### Brief
Repeat the listing in full. Nothing may be added or left out.

### Data block
◇ ◇ ◇ ◇ ◇ ◇ ◇
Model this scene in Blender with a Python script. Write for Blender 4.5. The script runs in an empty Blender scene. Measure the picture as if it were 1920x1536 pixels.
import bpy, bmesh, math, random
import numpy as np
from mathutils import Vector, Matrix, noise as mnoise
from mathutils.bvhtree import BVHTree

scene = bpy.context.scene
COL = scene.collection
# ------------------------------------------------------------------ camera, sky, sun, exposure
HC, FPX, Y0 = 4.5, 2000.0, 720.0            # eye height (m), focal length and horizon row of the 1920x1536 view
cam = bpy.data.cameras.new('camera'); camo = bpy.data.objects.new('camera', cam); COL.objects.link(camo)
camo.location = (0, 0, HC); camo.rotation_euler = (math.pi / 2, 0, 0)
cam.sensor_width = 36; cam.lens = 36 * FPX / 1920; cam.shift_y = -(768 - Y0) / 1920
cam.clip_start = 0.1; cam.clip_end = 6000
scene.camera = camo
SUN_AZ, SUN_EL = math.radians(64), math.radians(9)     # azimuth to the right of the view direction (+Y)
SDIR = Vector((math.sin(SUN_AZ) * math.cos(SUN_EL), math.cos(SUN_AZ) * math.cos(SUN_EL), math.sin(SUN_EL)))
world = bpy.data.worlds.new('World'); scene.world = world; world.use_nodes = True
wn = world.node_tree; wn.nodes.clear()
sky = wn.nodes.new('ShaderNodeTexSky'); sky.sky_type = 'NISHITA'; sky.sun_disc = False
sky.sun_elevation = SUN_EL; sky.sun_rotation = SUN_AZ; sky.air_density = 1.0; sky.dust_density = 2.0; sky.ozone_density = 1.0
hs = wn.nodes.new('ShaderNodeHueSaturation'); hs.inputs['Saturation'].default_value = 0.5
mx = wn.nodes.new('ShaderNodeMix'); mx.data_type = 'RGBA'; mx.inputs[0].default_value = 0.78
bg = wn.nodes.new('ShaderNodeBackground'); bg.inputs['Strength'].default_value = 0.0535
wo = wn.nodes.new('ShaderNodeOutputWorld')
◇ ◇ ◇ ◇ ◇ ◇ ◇
### Answer in full
Model this scene in Blender with a Python script. Write for Blender 4.5. The script runs in an empty Blender scene. Measure the picture as if it were 1920x1536 pixels.
import bpy, bmesh, math, random
import numpy as np
from mathutils import Vector, Matrix, noise as mnoise
from mathutils.bvhtree import BVHTree

scene = bpy.context.scene
COL = scene.collection
# ------------------------------------------------------------------ camera, sky, sun, exposure
HC, FPX, Y0 = 4.5, 2000.0, 720.0            # eye height (m), focal length and horizon row of the 1920x1536 view
cam = bpy.data.cameras.new('camera'); camo = bpy.data.objects.new('camera', cam); COL.objects.link(camo)
camo.location = (0, 0, HC); camo.rotation_euler = (math.pi / 2, 0, 0)
cam.sensor_width = 36; cam.lens = 36 * FPX / 1920; cam.shift_y = -(768 - Y0) / 1920
cam.clip_start = 0.1; cam.clip_end = 6000
scene.camera = camo
SUN_AZ, SUN_EL = math.radians(64), math.radians(9)     # azimuth to the right of the view direction (+Y)
SDIR = Vector((math.sin(SUN_AZ) * math.cos(SUN_EL), math.cos(SUN_AZ) * math.cos(SUN_EL), math.sin(SUN_EL)))
world = bpy.data.worlds.new('World'); scene.world = world; world.use_nodes = True
wn = world.node_tree; wn.nodes.clear()
sky = wn.nodes.new('ShaderNodeTexSky'); sky.sky_type = 'NISHITA'; sky.sun_disc = False
sky.sun_elevation = SUN_EL; sky.sun_rotation = SUN_AZ; sky.air_density = 1.0; sky.dust_density = 2.0; sky.ozone_density = 1.0
hs = wn.nodes.new('ShaderNodeHueSaturation'); hs.inputs['Saturation'].default_value = 0.5
mx = wn.nodes.new('ShaderNodeMix'); mx.data_type = 'RGBA'; mx.inputs[0].default_value = 0.78
bg = wn.nodes.new('ShaderNodeBackground'); bg.inputs['Strength'].default_value = 0.0535
wo = wn.nodes.new('ShaderNodeOutputWorld')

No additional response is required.